Belkin has a new line of "cables" coming out called RazorVision. They utilize a microprocessor to improve the picture quality.
I have to confess that I had major doubts that these will do anything for the picture. But the more I read about these and consider Belkin is making them, the more I am intrigued in them. I am going to try to get a set of these for testing and post a review because they seem like they would work. To prove that they are doing something there is a button that switches on a split screen demo for a visual inspection of your expensive cables.
Wait to pass your judgment till you see a review. We will try to a review posted as soon as possible, but if you happen to see that someone beat us to the punch, drop us a tip so we can take a look at it.
Read [via Smarthouse]
















Worthless. Worse than worthless, snake oil. HDMI and DVI are digital cables. Digital cables suffer zero signal degradation under normal, semi-normal, and all-but-totally-out-of-spec conditions. If you're running less than 12 meters you don't need special cables, you need any cables. Cheap is exactly as good as gold coated oxygen-free unobtanium-137 cables.
Now what we've got here is a claim that they're 'enhancing' the signal. The only thing they could be doing is amping it, since I doubt they're breaking the HDCP encryption, running a sharpening filter on the video data stream, and reencrypting it. And if they were you would not want the cables to do that you'd want your TV or your one of your expensive components to do that (maybe). So they're amping something which doesn't have any degradation anyway, so the stream of 1s and 0s arriving at your TV is BIGGER 1s and 0s, which decode into the EXACT SAME datastream as it wold have with a generic $10 Vaster cable.
Yup, all I see this cable doing is magically adding more contrast and sharpening to the stream.
I saw a demo of these at the Digital Life event. 9 out of 10 people were impressed. Unfortunately I was the tenth. It certainly appears to an untrained eye that the picture is sharper, however it introduces considerable noise as well as as blasts the contrast, and harms black level.
That being said, most people outside this forum won't know to look for this and it will be very easy for a salesman to sell these to your average lcd/plasma buyer.
I for one look forward to such a review. I see much speculation about these cables and whether they are "snake oil", etc. Many of the comments I am seeing demonstrate a lack of fundamental understanding of video, or are simply incorrect in their assumptions (ie., "I doubt they are breaking the HDCP encryption...").

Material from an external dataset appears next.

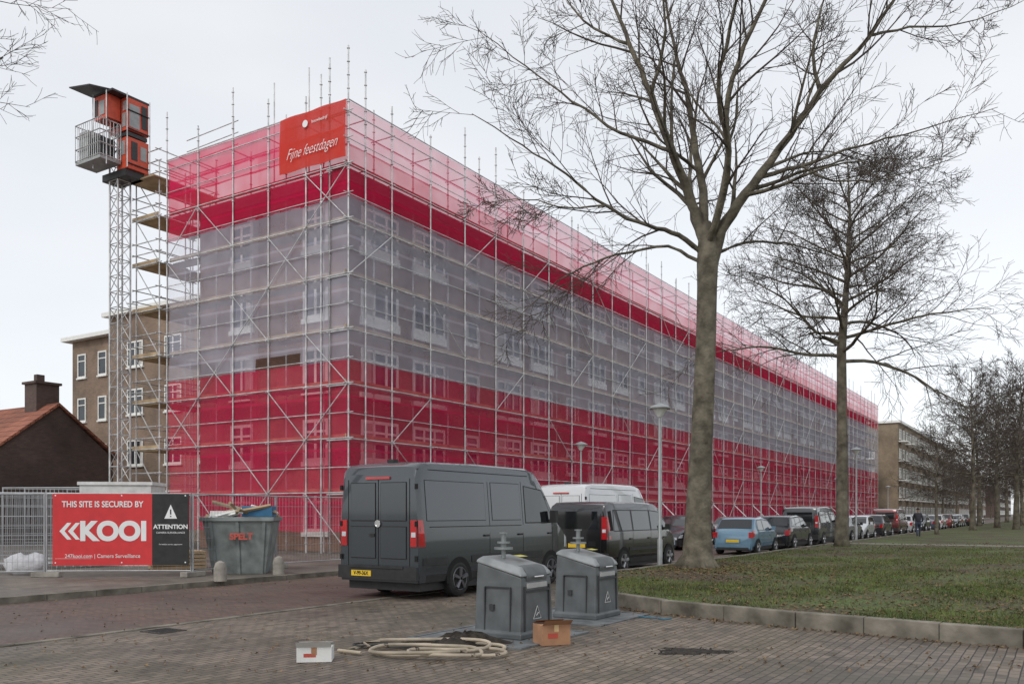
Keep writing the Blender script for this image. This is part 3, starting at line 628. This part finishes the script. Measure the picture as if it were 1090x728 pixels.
# ------------------------------------------------------------ bins
binm=mat('bin_grey',(.115,.124,.128),.5,metal=.15,var=.28,scale=3,bump=.05); bind=mat('bin_dark',(.035,.038,.04),.5); steel=mat('steel_plate',(.17,.18,.185),.6,metal=.3,var=.4,scale=4)
bint=mat('bin_lid',(.25,.262,.265),.45,metal=.15,var=.2,scale=4)
def bin_(x,y):
    e_=empty('waste_container',(x,y,.012),ANG); g=MB()
    a,b_=.42,.36
    def ring(ax,by,z,zf=None):
        zf=z if zf is None else zf; return [(-ax,-by,zf),(ax,-by,zf),(ax,by,z),(-ax,by,z)]
    R_=[ring(a+.02,b_+.02,0),ring(a+.02,b_+.02,.07),ring(a,b_,.09),ring(a-.03,b_-.01,.72,.70),ring(a-.04,b_-.02,.98,.80)]
    vs=[p for r_ in R_ for p in r_]; fs=[]
    for i in range(len(R_)-1):
        for j in range(4): fs.append((i*4+j,i*4+(j+1)%4,(i+1)*4+(j+1)%4,(i+1)*4+j))
    fs+= [(3,2,1,0),tuple(16+j for j in range(4))]
    g.add(vs,fs); g.build('body',binm,e_,bevel=.035)
    g=MB(); R2=[ring(a-.025,b_-.005,.982,.802),ring(a-.025,b_-.005,1.02,.84),ring(a-.09,b_-.07,1.07,.93)]
    vs=[p for r_ in R2 for p in r_]; fs=[(3,2,1,0),(8,9,10,11)]
    for i in range(2):
        for j in range(4): fs.append((i*4+j,i*4+(j+1)%4,(i+1)*4+(j+1)%4,(i+1)*4+j))
    g.add(vs,fs); g.build('lid',bint,e_,bevel=.02)
    g=MB(); g.lathe([(-.26,.15),(.26,.15)],(0,0,0),'y',24); o=g.build('drum',binm,e_,smooth=True,loc=(0,-.21,.80)); o.rotation_euler[2]=math.pi/2
    g=MB(); g.box(-.30,.30,-.375,-.34,.60,.63,0); g.box(-.25,.25,-.368,-.345,.655,.72,1); g.tube((-.12,-.385,.80),(.12,-.385,.80),.012,6,2)
    g.box(-.33,-.30,-.372,-.345,.1,.68,0); g.box(.30,.33,-.372,-.345,.1,.68,0)
    for yy in (-.2,.2): g.box(-a-.004,-a+.03,yy-.008,yy+.008,.1,.66,0)
    g.box(-a-.002,-a+.03,-.2,.2,.66,.675,0); g.box(-a-.012,-a+.03,.05,.12,.36,.44,0)
    for p,q in (((-.10,-.363,.24),(.10,-.363,.24)),((.10,-.363,.24),(.0,-.363,.41)),((0,-.363,.41),(-.10,-.363,.24))): g.tube(p,q,.007,4,1)
    g.tube((-.03,-.363,.28),(.03,-.363,.32),.01,4,1)
    g.add([(-.02,-.1,1.052),(.2,-.1,1.052),(.2,.02,1.07),(-.02,.02,1.07)],[(0,1,2,3)],3)
    g.build('details',[bind,mat('print_grey',(.42,.42,.41),.6),chrome,mat('sticker_yellow',(.6,.55,.12),.5)],e_)
    g=MB(); g.lathe([(0,.03),(.12,.03),(.12,.13),(.15,.13),(.15,.04),(.2,.04),(.2,.09),(.225,.09),(.225,.035),(.33,.035),(.33,.06),(.35,.06)],(-.08,.12,1.03),n=16); g.build('lifting_mushroom',[mat('hook_steel',(.26,.28,.28),.4,metal=.6)],e_,smooth=True)
    g=MB(); g.box(-1.0,.75,-.72,1.0,-.012,.0)
    for k in (-.72,1.0): g.box(-1.03,.78,k-.03,k+.03,-.012,.008)
    for k in (-1.0,.75): g.box(k-.03,k+.03,-.69,.97,-.012,.009)
    g.build('base_plate',steel,e_)
bin_(.03,11.78); bin_(1.2,13.9)

# ------------------------------------------------------------ boxes, hose, dirt
card=mat('cardboard',(.36,.19,.105),.85,var=.15,scale=5)
def cbox(x,y,rz,a,b_,h,m,mt):
    e_=empty('cardboard_box',(x,y,.006),rz); g=MB(); g.box(-a,a,-b_,b_,0,h,0)
    g.box(-.03,.03,-b_-.002,b_+.002,h,h+.003,1); g.box(-.03,.03,-b_-.003,-b_-.0005,h-.08,h,1); g.box(-a*.6,a*.1,-b_-.003,-b_-.001,h*.35,h*.6,2)
    g.build('carton',[m,mt,mat('print_red',(.45,.07,.045),.6)],e_)
    g=MB(); g.add([(-a,-b_,h+.001),(a,-b_,h+.001),(a,-b_*1.55,h+.07),(-a,-b_*1.55,h+.07)],[(0,1,2,3)]); g.add([(-a,b_,h+.004),(a,b_,h+.004),(a,.01,h+.05),(-a,.01,h+.05)],[(3,2,1,0)]); g.build('flap',m,e_)
cbox(.5,11.0,.35,.19,.16,.25,card,mat('parcel_tape',(.6,.42,.22),.4))
cbox(-2.2,9.75,.1,.19,.14,.16,mat('white_card',(.66,.66,.64),.7,var=.1),card)
hose=[];random.seed(5)
for i in range(170):
    t_=i/170*2*math.pi*3.4; rr=.60+.20*math.sin(t_*.37+1)+.06*math.sin(t_*2.3)
    hose.append((-.92+rr*1.05*math.cos(t_)+.2*math.sin(t_*.21),10.15+rr*.62*math.sin(t_)+.2*math.cos(t_*.3),.03+.022*(i/170*3)+.01*math.sin(t_*3)))
tail=[(-1.9,10.5,.03),(-2.05,10.3,.03),(-1.75,10.1,.03)]
hose+= [(hose[-1][0]-.2,hose[-1][1]+.05,.06),(-1.7,10.5,.03)]+tail
g=MB(); g.path(hose,.021,8); g.build('hose',mat('hose_rubber',(.38,.32,.24),.6,var=.4,scale=3),smooth=True)
hb_=mat('hose_black',(.02,.022,.02),.5)
g=MB(); hs2=[(-1.9+.012*i,10.55+.16*math.sin(i*.06),.03) for i in range(80)]; g.path(hs2,.016,6); g.build('hose',hb_,smooth=True)
g=MB(); hs3=[(-1.75+.5*math.cos(i*.13)+.012*i,10.75+.22*math.sin(i*.13),.02+.0003*i) for i in range(75)]; g.path(hs3,.011,6); g.build('cable',hb_,smooth=True)
g=MB(); rp=[(2.0+.03*i+.04*math.sin(i),13.75-.02*i+.06*math.cos(i*1.3),.02) for i in range(16)]; g.path(rp,.012,5); g.build('rope',mat('blue_rope',(.06,.2,.28),.6),smooth=True)
soil=mat('soil',(.022,.018,.014),.98,var=.5,scale=12,bump=.8,col2=(.05,.04,.03))
def heap(name,x,y,rx,ry,h,seed,m=soil,z0=.003,nb=160):
    r_=random.Random(seed); g=MB(); N=40; vs=[(x,y,z0+h)];fs=[]; K_=((.18,1),(.35,.85),(.5,.65),(.65,.42),(.85,.15),(1,0))
    for k,(f,hh) in enumerate(K_):
        for i in range(N):
            a=2*math.pi*i/N; q=f*(1+.25*math.sin(3*a+seed)+.12*math.sin(7*a)+r_.uniform(-.09,.09)); vs.append((x+rx*q*math.cos(a),y+ry*q*math.sin(a),z0+h*hh*r_.uniform(.7,1.2)))
    for i in range(N): fs.append((0,1+i,1+(i+1)%N))
    for k in range(len(K_)-1):
        for i in range(N): a=1+k*N+i;b_=1+k*N+(i+1)%N; fs.append((a,a+N,b_+N,b_))
    g.add(vs,fs)
    for i in range(nb):
        a=r_.uniform(0,6.28); q=r_.uniform(.3,1)**.5*r_.uniform(.8,1.6); s=r_.uniform(.003,.011); px,py=x+rx*q*math.cos(a),y+ry*q*math.sin(a); g.path([(px-s,py,s*.4),(px+s,py+s*r_.uniform(-1,1),s*.6)],[s*.8,s*.5],5)
    g.build(name,m,smooth=True,ang=60)
heap('soil_heap',-.62,10.95,.55,.38,.15,1,nb=320); heap('soil_patch',2.15,10.4,.42,.24,.006,2,nb=120)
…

Can't wait to see what you think.
I just hooked up the Razorvision DVI version to my Samsung DLP. If you looked at the split screen you quickly could see the seemingly amazing difference. Upon settling in to the full screen version the noise was unbearable and the contrast was way to extreme. Shadows on faces caused them to be too dark and with light areas too light. This device is very disappointing to say the least. I watched a replay of a recorded football game on my HD DVR and the grass looked way to unnaturally green and fake. I could not seem to get the colors to my liking. It really does increase black and white levels, but even on the lowest setting it is too extreme. Sorry Belkin, this is a good try ,but not worth the money or time hooking it up. It was back in the box and returned within 2 hours.